[BEGIN Data]

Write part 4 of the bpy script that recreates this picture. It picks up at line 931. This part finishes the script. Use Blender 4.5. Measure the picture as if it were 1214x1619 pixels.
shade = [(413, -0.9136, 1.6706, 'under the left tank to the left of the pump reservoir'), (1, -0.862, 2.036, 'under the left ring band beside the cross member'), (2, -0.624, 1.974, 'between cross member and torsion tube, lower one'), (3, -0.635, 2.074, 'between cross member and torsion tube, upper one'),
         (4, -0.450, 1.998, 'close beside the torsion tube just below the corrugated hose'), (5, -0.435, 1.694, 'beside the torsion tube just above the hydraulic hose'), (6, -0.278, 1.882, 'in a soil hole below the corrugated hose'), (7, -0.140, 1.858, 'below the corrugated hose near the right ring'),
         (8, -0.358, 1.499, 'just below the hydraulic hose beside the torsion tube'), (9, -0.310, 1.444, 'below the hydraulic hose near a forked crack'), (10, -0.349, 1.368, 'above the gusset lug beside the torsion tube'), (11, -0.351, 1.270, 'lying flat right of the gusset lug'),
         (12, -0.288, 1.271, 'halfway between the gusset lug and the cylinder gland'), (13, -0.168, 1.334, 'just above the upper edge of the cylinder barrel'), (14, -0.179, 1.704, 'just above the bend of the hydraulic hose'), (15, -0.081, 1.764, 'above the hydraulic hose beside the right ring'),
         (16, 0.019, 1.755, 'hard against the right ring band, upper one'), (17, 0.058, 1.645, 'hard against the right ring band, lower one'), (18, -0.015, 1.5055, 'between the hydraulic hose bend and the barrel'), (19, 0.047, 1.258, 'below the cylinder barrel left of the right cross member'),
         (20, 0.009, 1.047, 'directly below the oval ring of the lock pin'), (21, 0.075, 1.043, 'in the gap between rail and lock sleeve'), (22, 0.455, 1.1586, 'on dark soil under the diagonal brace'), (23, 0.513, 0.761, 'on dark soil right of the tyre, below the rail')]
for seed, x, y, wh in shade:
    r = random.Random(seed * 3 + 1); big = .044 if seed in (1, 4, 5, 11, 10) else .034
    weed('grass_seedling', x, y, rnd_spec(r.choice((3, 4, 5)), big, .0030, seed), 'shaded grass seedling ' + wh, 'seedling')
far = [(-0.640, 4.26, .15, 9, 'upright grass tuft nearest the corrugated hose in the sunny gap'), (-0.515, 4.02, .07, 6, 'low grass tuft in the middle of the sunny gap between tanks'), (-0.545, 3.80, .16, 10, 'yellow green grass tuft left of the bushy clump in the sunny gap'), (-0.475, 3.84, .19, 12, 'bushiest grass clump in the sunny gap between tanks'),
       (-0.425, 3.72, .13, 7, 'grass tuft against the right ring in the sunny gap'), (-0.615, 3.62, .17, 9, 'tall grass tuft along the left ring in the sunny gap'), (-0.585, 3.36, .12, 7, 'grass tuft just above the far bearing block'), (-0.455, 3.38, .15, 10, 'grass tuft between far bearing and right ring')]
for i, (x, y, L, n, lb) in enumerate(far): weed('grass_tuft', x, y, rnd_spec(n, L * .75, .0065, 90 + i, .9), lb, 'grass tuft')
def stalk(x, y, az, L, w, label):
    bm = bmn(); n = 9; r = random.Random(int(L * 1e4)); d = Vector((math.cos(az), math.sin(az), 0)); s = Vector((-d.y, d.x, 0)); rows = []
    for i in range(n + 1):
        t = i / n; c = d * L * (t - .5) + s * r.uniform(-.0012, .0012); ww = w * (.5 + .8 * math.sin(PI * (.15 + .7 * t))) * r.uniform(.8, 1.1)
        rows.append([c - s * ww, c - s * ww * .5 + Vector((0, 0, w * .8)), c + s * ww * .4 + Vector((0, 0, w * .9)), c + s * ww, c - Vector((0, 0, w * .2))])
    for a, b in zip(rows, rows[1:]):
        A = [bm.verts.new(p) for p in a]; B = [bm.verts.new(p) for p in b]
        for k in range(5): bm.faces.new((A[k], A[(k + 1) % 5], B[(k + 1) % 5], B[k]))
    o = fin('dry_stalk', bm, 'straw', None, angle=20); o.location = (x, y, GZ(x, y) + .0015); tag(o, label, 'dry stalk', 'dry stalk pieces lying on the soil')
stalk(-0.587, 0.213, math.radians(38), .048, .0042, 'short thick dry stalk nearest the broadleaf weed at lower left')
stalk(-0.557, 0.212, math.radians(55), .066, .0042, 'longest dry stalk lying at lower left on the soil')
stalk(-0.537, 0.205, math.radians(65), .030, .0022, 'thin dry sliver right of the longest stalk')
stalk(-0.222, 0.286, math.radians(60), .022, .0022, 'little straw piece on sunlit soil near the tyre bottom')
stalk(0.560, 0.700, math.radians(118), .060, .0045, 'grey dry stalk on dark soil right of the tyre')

[END Data]

[Direction]
Output the whole listing above again, word for word.

[Exercise output]
Write part 4 of the bpy script that recreates this picture. It picks up at line 931. This part finishes the script. Use Blender 4.5. Measure the picture as if it were 1214x1619 pixels.
shade = [(413, -0.9136, 1.6706, 'under the left tank to the left of the pump reservoir'), (1, -0.862, 2.036, 'under the left ring band beside the cross member'), (2, -0.624, 1.974, 'between cross member and torsion tube, lower one'), (3, -0.635, 2.074, 'between cross member and torsion tube, upper one'),
         (4, -0.450, 1.998, 'close beside the torsion tube just below the corrugated hose'), (5, -0.435, 1.694, 'beside the torsion tube just above the hydraulic hose'), (6, -0.278, 1.882, 'in a soil hole below the corrugated hose'), (7, -0.140, 1.858, 'below the corrugated hose near the right ring'),
         (8, -0.358, 1.499, 'just below the hydraulic hose beside the torsion tube'), (9, -0.310, 1.444, 'below the hydraulic hose near a forked crack'), (10, -0.349, 1.368, 'above the gusset lug beside the torsion tube'), (11, -0.351, 1.270, 'lying flat right of the gusset lug'),
         (12, -0.288, 1.271, 'halfway between the gusset lug and the cylinder gland'), (13, -0.168, 1.334, 'just above the upper edge of the cylinder barrel'), (14, -0.179, 1.704, 'just above the bend of the hydraulic hose'), (15, -0.081, 1.764, 'above the hydraulic hose beside the right ring'),
         (16, 0.019, 1.755, 'hard against the right ring band, upper one'), (17, 0.058, 1.645, 'hard against the right ring band, lower one'), (18, -0.015, 1.5055, 'between the hydraulic hose bend and the barrel'), (19, 0.047, 1.258, 'below the cylinder barrel left of the right cross member'),
         (20, 0.009, 1.047, 'directly below the oval ring of the lock pin'), (21, 0.075, 1.043, 'in the gap between rail and lock sleeve'), (22, 0.455, 1.1586, 'on dark soil under the diagonal brace'), (23, 0.513, 0.761, 'on dark soil right of the tyre, below the rail')]
for seed, x, y, wh in shade:
    r = random.Random(seed * 3 + 1); big = .044 if seed in (1, 4, 5, 11, 10) else .034
    weed('grass_seedling', x, y, rnd_spec(r.choice((3, 4, 5)), big, .0030, seed), 'shaded grass seedling ' + wh, 'seedling')
far = [(-0.640, 4.26, .15, 9, 'upright grass tuft nearest the corrugated hose in the sunny gap'), (-0.515, 4.02, .07, 6, 'low grass tuft in the middle of the sunny gap between tanks'), (-0.545, 3.80, .16, 10, 'yellow green grass tuft left of the bushy clump in the sunny gap'), (-0.475, 3.84, .19, 12, 'bushiest grass clump in the sunny gap between tanks'),
       (-0.425, 3.72, .13, 7, 'grass tuft against the right ring in the sunny gap'), (-0.615, 3.62, .17, 9, 'tall grass tuft along the left ring in the sunny gap'), (-0.585, 3.36, .12, 7, 'grass tuft just above the far bearing block'), (-0.455, 3.38, .15, 10, 'grass tuft between far bearing and right ring')]
for i, (x, y, L, n, lb) in enumerate(far): weed('grass_tuft', x, y, rnd_spec(n, L * .75, .0065, 90 + i, .9), lb, 'grass tuft')
def stalk(x, y, az, L, w, label):
    bm = bmn(); n = 9; r = random.Random(int(L * 1e4)); d = Vector((math.cos(az), math.sin(az), 0)); s = Vector((-d.y, d.x, 0)); rows = []
    for i in range(n + 1):
        t = i / n; c = d * L * (t - .5) + s * r.uniform(-.0012, .0012); ww = w * (.5 + .8 * math.sin(PI * (.15 + .7 * t))) * r.uniform(.8, 1.1)
        rows.append([c - s * ww, c - s * ww * .5 + Vector((0, 0, w * .8)), c + s * ww * .4 + Vector((0, 0, w * .9)), c + s * ww, c - Vector((0, 0, w * .2))])
    for a, b in zip(rows, rows[1:]):
        A = [bm.verts.new(p) for p in a]; B = [bm.verts.new(p) for p in b]
        for k in range(5): bm.faces.new((A[k], A[(k + 1) % 5], B[(k + 1) % 5], B[k]))
    o = fin('dry_stalk', bm, 'straw', None, angle=20); o.location = (x, y, GZ(x, y) + .0015); tag(o, label, 'dry stalk', 'dry stalk pieces lying on the soil')
stalk(-0.587, 0.213, math.radians(38), .048, .0042, 'short thick dry stalk nearest the broadleaf weed at lower left')
stalk(-0.557, 0.212, math.radians(55), .066, .0042, 'longest dry stalk lying at lower left on the soil')
stalk(-0.537, 0.205, math.radians(65), .030, .0022, 'thin dry sliver right of the longest stalk')
stalk(-0.222, 0.286, math.radians(60), .022, .0022, 'little straw piece on sunlit soil near the tyre bottom')
stalk(0.560, 0.700, math.radians(118), .060, .0045, 'grey dry stalk on dark soil right of the tyre')